Succombant à l’instance, la société Etablissements Borie sera condamnée aux dépens de première instance et d’appel. La distraction des dépens sera ordonnée au profit de Me Fauconnier, avocat, conformément à l’article 699 du code de procédure civile.
Néanmoins, l’équité commande de ne pas faire application des dispositions de l’article 700 du code de procédure civile.

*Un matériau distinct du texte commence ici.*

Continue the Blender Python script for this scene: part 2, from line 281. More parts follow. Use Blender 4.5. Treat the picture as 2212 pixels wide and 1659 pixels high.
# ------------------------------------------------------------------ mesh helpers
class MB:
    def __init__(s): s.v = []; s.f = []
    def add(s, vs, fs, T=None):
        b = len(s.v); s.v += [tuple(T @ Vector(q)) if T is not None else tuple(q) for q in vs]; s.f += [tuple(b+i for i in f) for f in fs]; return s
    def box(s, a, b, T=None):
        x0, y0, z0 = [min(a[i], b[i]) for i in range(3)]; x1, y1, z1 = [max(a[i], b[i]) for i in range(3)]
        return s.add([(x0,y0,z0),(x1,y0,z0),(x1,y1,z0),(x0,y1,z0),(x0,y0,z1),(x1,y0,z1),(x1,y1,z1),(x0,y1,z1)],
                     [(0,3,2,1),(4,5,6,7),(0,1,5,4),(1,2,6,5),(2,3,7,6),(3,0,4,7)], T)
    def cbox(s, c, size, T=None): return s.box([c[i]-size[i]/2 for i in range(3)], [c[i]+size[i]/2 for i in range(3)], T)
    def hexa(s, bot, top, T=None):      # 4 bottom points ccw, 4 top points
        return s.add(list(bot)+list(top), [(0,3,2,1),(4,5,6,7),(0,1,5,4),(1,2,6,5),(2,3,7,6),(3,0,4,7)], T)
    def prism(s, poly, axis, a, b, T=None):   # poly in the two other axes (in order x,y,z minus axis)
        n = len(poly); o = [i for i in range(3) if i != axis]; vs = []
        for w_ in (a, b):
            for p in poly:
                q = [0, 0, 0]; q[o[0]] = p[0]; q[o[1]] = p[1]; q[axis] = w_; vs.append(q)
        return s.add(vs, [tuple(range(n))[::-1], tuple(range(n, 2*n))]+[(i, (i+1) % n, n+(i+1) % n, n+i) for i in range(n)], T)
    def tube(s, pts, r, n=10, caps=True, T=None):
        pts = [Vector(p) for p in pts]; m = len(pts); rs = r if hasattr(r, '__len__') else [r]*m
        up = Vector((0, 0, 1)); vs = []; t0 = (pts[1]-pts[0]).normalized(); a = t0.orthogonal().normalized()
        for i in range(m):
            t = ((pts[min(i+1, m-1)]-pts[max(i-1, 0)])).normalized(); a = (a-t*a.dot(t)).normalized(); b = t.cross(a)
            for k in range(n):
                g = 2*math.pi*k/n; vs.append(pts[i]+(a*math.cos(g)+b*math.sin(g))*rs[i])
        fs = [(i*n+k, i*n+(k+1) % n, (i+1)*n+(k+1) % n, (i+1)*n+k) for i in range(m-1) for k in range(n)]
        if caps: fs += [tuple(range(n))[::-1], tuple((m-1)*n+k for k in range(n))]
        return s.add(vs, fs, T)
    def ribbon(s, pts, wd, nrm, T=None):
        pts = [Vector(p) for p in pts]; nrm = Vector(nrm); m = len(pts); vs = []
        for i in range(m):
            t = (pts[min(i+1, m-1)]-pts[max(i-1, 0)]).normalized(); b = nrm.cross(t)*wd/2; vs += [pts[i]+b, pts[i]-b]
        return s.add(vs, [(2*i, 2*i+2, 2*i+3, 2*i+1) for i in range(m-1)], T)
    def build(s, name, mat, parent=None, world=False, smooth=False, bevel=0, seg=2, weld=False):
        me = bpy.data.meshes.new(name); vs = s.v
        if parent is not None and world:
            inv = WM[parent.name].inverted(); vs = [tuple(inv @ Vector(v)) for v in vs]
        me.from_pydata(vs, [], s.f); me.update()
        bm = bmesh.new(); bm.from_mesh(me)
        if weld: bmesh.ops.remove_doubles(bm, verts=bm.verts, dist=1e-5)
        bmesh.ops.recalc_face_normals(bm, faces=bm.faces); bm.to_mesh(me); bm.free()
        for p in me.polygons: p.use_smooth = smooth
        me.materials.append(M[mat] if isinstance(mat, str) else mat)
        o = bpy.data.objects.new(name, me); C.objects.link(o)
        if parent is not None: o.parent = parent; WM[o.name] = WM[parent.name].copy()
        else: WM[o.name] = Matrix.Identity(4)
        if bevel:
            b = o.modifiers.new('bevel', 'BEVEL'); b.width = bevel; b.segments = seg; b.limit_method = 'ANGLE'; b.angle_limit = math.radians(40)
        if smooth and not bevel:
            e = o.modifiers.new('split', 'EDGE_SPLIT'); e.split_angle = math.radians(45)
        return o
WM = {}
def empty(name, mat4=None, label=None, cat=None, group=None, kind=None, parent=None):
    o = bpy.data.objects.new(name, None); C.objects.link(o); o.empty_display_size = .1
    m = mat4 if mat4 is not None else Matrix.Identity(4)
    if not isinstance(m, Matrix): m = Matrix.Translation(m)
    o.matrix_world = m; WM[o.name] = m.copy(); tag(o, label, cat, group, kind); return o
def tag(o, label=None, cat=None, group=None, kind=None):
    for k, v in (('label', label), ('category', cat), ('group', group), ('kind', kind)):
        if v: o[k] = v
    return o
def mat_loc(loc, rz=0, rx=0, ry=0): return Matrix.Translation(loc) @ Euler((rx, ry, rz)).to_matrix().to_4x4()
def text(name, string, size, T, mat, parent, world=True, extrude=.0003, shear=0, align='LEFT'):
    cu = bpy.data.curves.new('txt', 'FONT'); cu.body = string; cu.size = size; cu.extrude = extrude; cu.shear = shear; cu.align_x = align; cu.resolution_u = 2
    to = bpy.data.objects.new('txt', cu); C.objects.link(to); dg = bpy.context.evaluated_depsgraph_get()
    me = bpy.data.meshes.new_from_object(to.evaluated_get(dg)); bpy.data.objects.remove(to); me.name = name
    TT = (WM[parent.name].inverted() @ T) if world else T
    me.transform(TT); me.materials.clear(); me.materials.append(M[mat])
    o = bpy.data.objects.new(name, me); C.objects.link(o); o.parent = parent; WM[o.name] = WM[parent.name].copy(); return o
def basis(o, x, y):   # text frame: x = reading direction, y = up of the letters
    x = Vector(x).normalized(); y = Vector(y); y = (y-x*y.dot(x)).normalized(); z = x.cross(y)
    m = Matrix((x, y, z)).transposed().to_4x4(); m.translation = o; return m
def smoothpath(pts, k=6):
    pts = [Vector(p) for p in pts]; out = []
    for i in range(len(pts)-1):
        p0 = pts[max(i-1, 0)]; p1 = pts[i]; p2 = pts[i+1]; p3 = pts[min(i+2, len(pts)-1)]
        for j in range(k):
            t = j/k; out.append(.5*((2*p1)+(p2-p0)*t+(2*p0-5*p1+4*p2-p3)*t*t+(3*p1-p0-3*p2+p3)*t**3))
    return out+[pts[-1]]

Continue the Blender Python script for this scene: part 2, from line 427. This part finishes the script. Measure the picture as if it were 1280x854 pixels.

La cour, après en avoir délibéré, statuant publiquement, par arrêt contradictoire et en dernier ressort, mis à la disposition des parties au greffe de la juridiction ;
Infirme l’ordonnance déférée ;
Statuant à nouveau :
Déclare le tribunal judiciaire de Clermont-Ferrand compétent territorialement pour connaître du litige opposant l’Association Nationale de Protection des Eaux et Rivières Truite-Ombre-Saumon, la SASU Etablissements Borie et la société Groupama Rhône-Alpes Auvergne ;
Renvoie l’affaire et les parties devant le tribunal judiciaire de Clermont-Ferrand ;
Dit n’y avoir lieu à faire application des dispositions de l’article 700 du code de procédure civile ;
Condamne la SASU Etablissements Borie aux dépens de première instance et d’appel ;
Ordonne la distraction des dépens au profit de Me Fauconnier, avocat.